リンゴの木箱を使って作った椅子
不要なものに手を加え、新たな価値を持つものに再生させる取り組み「アップサイクル」です。長野県須坂市では、農家に眠るリンゴの木箱を生まれ変わらせるプロジェクトがスタートしています。
【動画で見る】倉庫に眠る「リンゴの木箱」を再生
■ 地域に眠る「リンゴ箱」を回収、棚やポストに再生
農家の倉庫に眠るリンゴの木箱(提供・あっぷさいくる蔵部)
少々、武骨ですが、木の温かみが感じられる椅子。使われているのは、木製の「リンゴ箱」です。
三溝清洋さんたちがリンゴの木箱を回収
軽い樹脂製のケースが主流となり、かつて使われていた木箱は今、農家の倉庫で眠っています。回収しているのは、須坂市の三溝清洋さん(63)たちです。
三溝清洋さん:
「年数もたってるけど(リンゴ箱が)しっかりしてる。もったいない、ほんとにもったいないよ」
リンゴの木箱を使って作った棚やポスト
リンゴ箱は市の中央地域公民館へ。三溝さんは元教師でこちらの館長。ボランティアグループをつくり、2020年から公民館を拠点に不要なものに手を加え再生するアップサイクルに取り組んでいます。活動をする中で、「これは」と着目したのが地域に眠るリンゴ箱でした。
三溝清洋さん
三溝清洋さん:
「須坂市はリンゴ栽培が盛んで、各農家さんにいらなくなったリンゴ箱があるので、材料が譲り受けることができる。それを次世代につなげていこうと」
三溝さんたちは600個から700個のリンゴ箱を回収し、少しずつ棚やポストに生まれ変わらせています。
リンゴの木箱を使って作ったポスト
三溝清洋さん:
「不要物も一工夫すれば、一手間かければ、楽しめるんだな。しかも地球に優しいということで楽しめるんだなと声が上がってうれしい」
あっぷさいくる蔵部・祝井一幸代表
三溝さんには心強い協力者がいます。ボランティアの一人、祝井一幸さんです。祝井さんは「活動を町おこしに結びつけたい」と、2022年6月に「あっぷさいくる蔵部」を立ち上げ、三溝さんと協力して活動しています。

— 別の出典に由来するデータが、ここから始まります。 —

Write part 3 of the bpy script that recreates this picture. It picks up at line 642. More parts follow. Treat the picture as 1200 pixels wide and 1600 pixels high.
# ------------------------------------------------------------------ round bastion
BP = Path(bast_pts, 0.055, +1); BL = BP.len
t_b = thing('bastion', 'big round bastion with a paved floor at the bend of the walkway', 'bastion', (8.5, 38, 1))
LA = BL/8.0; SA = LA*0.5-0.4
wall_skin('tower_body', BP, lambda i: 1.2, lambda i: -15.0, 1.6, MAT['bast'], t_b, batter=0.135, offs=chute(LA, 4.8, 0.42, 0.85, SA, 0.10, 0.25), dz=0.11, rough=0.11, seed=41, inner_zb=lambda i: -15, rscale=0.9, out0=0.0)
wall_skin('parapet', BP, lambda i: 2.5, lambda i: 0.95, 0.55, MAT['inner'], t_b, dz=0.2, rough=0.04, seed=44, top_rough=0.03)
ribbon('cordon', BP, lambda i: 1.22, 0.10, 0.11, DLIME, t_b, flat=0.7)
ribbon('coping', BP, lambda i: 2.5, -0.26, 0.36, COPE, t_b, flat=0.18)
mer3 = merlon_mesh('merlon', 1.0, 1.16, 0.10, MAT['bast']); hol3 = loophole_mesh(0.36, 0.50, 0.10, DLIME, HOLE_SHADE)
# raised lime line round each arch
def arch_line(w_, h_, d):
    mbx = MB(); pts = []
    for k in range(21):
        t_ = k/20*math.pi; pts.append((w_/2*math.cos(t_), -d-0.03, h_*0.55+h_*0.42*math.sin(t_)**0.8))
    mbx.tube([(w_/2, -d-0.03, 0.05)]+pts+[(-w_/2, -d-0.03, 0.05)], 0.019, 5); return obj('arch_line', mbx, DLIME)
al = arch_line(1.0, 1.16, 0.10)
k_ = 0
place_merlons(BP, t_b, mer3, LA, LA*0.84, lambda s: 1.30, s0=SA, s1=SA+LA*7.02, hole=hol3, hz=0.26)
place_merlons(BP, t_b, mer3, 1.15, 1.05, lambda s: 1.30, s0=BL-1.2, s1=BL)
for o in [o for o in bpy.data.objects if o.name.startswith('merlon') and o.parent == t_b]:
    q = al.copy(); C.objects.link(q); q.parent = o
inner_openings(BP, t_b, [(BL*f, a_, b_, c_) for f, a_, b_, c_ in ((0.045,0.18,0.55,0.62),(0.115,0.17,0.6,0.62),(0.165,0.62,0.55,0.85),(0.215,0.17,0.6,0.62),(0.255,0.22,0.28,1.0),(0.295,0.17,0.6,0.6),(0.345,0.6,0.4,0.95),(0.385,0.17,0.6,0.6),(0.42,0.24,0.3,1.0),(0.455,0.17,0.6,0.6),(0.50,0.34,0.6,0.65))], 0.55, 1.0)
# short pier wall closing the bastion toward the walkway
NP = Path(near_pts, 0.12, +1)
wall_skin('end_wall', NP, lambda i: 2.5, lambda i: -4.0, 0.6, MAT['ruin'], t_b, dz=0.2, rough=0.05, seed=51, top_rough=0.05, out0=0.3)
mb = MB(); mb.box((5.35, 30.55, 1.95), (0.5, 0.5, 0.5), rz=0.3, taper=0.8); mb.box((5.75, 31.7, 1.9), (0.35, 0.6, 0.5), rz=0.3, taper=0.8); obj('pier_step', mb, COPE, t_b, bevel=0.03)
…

2022年6月、「あっぷさいくる蔵部」を立ち上げた(提供写真)
あっぷさいくる蔵部・祝井一幸代表:
「公民館なので限界なところがあり、経済を回せないということがあって、『アップサイクル』で経済を回して町おこしができないかなと。公民館ではできないことを民間でやる」
■ 地域ぐるみの活動に
須坂市役所職員が研修の一環として、リンゴ箱を椅子に再生した
2022年春から本格的に始めたのが「アップル ボックス プロジェクト」。地域ぐるみの活動にするのが狙いです。
リンゴ箱を椅子に再生。この日、作業に取り組んだのは須坂市役所の新入職員です。研修の一環として行われ、三溝さんと祝井さんが指導に当たりました。脚などの骨組みは廃棄予定の椅子を再利用。座面と背もたれにリンゴ箱の板を取り付けます。